Reese McGuire, C, PIT -
Known for his defensive prowess, McGuire has not been able to muster much with the bat of late. The 19-year-old backstop is batting a putrid .111 over his last 10 games for Low-A West Virginia. On the season, McGuire is hitting a respectable .261, but has failed to hit a single home run in 42 games, leading to a painfully low .304 slugging percentage. This could be a disturbing trend for McGuire, who batted .323 in 50 games last season, mostly in the Gulf Coast League as an 18-year-old, but did not hit a home run either over that span. McGuire will not be rushed through the system and has plenty of time to refine his technique at the dish. However, from a fantasy perspective, he may only be worth holding onto in the deepest of mixed keeper leagues.

Tom Murphy, C, COL -
Another catcher who has struggled this season is Murphy, who had a breakout 2013 campaign for the Rockies. Murphy hit .289/.376/.571 with 22 home runs and 83 RBI, spending the last 20 games of the seasons at Double-A after skipping over High-A all together. 2014 has been markedly different, though.

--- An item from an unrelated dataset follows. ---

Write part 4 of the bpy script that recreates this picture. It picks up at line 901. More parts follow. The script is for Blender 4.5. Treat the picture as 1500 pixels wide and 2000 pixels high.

While Murphy did slug five home runs in 27 games for Double-A Tulsa, he batted just .213 with 27 strikeouts over that span. Murphy also exited a game in mid-May due to shoulder stiffness, and has not seen the field since that time. There is no timetable for his return to the squad. Suffice to say, it hasn't been a stellar season for the 23-year-old backstop, who was viewed as one of the top hitting prospects in the Colorado organization heading into this year.